__REQUIREMENT__:
All lines in which the word "parts" occurs are to be extracted.

__SUPPLIED DATA__:
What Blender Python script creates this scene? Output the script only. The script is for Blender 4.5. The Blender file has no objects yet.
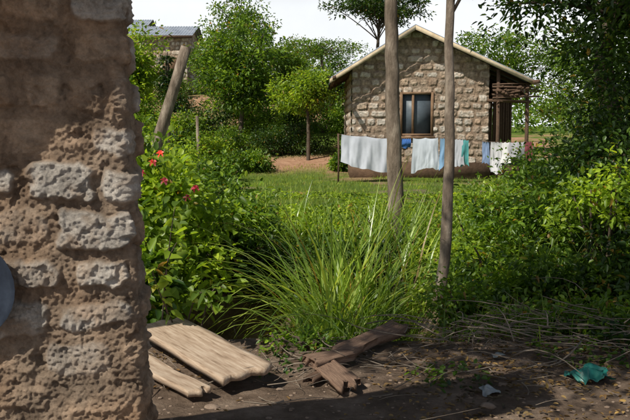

==

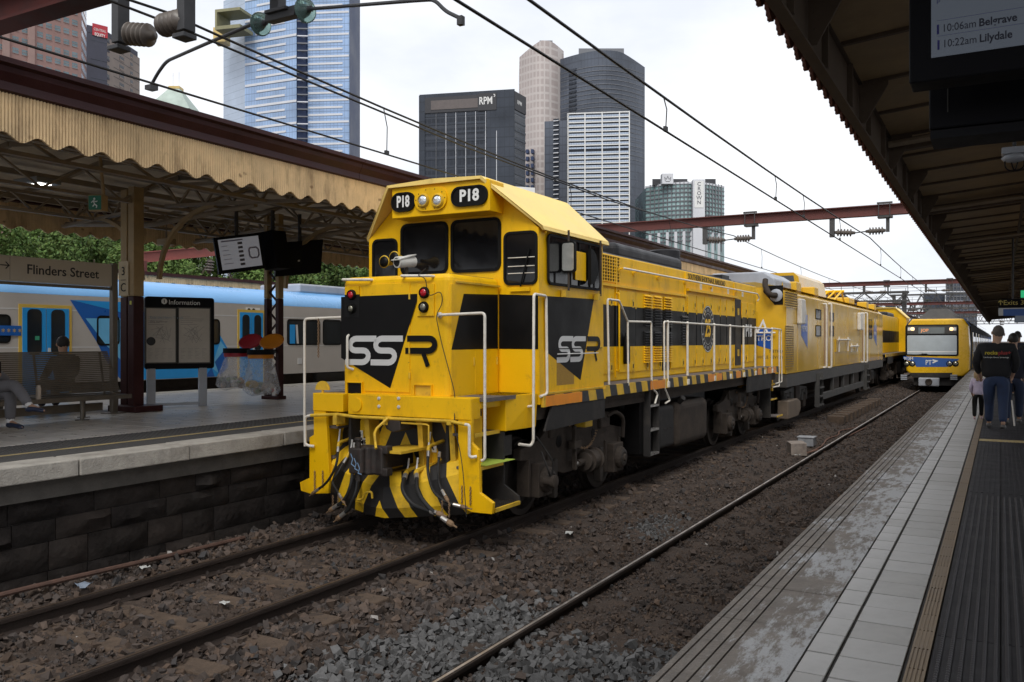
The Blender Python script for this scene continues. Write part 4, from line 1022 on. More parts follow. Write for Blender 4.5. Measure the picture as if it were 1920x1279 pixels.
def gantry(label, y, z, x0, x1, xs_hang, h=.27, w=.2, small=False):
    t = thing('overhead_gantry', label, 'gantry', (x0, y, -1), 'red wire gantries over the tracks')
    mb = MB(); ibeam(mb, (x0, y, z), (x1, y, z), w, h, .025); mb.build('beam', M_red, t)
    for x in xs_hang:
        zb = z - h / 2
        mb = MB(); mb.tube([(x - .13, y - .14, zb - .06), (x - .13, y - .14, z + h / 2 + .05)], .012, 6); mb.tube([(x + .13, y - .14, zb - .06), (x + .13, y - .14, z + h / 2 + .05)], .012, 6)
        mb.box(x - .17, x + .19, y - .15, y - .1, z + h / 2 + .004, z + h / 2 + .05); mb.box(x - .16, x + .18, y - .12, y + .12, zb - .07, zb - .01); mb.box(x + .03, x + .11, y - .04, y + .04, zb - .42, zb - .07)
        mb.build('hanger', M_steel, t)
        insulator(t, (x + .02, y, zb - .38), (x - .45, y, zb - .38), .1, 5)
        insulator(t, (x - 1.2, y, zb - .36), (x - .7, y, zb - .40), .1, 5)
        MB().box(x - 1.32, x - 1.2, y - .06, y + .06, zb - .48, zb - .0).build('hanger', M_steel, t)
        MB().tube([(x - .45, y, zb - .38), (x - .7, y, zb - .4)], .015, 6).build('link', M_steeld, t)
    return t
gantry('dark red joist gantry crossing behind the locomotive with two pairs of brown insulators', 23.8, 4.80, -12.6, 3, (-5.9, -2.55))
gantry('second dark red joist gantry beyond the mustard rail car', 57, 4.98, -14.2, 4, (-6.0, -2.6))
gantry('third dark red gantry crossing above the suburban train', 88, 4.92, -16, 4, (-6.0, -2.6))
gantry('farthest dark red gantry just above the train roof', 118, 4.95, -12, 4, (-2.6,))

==

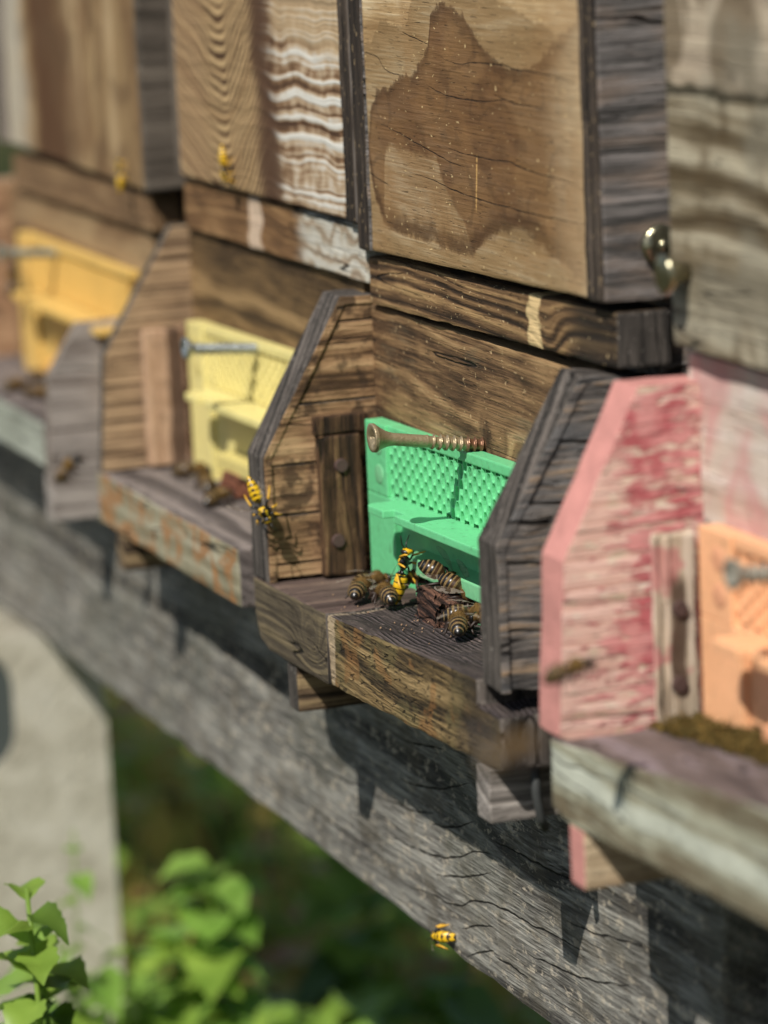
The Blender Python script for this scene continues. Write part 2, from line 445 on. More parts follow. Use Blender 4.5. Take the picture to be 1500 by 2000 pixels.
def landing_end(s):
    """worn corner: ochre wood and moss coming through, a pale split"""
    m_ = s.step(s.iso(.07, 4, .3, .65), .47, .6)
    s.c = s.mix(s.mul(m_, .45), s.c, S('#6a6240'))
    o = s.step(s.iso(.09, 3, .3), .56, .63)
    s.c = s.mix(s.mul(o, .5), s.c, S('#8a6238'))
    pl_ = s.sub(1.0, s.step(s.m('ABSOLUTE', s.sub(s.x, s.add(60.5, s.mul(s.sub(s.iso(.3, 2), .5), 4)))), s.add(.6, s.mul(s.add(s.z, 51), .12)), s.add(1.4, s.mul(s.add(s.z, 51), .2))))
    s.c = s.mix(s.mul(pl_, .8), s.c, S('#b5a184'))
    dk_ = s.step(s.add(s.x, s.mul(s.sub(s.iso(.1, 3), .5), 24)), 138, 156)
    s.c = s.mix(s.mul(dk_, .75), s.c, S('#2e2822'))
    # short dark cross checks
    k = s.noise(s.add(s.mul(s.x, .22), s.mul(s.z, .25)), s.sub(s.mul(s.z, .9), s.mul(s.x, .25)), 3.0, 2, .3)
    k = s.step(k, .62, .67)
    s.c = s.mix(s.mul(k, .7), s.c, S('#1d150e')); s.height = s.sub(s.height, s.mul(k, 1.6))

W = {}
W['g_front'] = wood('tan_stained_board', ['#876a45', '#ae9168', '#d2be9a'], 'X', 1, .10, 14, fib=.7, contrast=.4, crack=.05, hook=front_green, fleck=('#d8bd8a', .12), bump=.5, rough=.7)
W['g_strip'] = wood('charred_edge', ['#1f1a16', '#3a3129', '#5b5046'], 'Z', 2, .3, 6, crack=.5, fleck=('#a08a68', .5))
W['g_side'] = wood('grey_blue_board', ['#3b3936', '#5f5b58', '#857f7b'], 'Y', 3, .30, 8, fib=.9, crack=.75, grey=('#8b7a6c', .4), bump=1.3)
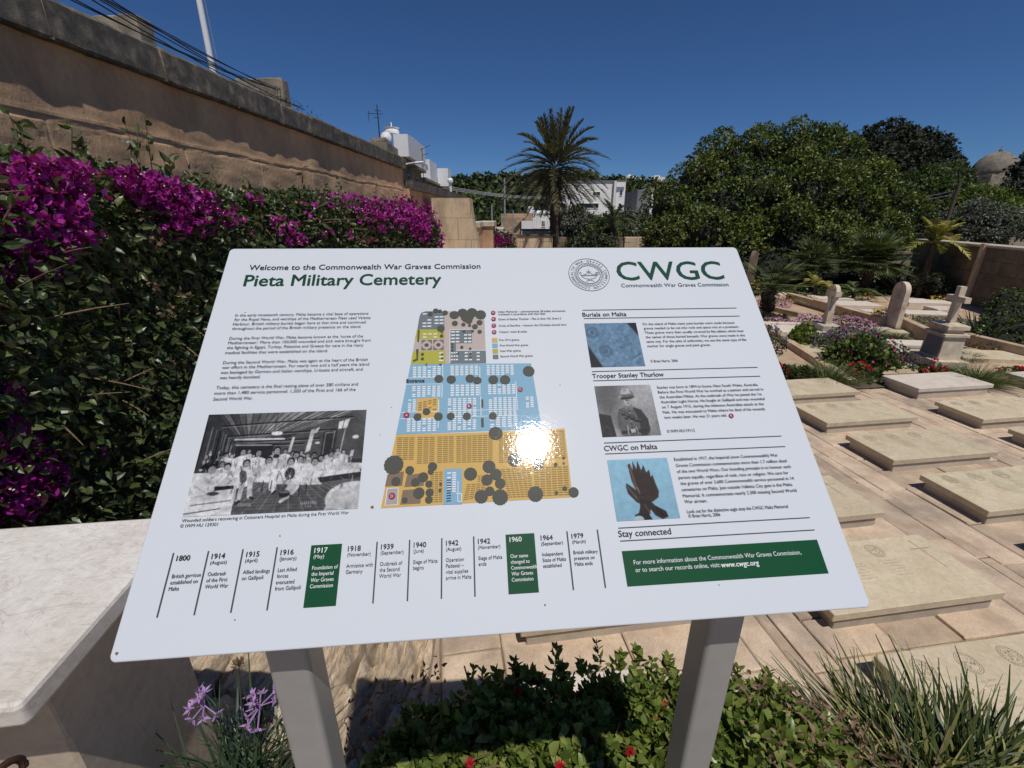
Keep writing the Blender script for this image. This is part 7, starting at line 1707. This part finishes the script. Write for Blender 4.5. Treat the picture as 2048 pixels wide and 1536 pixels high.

__TASK OUTPUT__:
The Blender Python script for this scene continues. Write part 4, from line 1022 on. More parts follow. Write for Blender 4.5. Measure the picture as if it were 1920x1279 pixels.
The Blender Python script for this scene continues. Write part 2, from line 445 on. More parts follow. Use Blender 4.5. Take the picture to be 1500 by 2000 pixels.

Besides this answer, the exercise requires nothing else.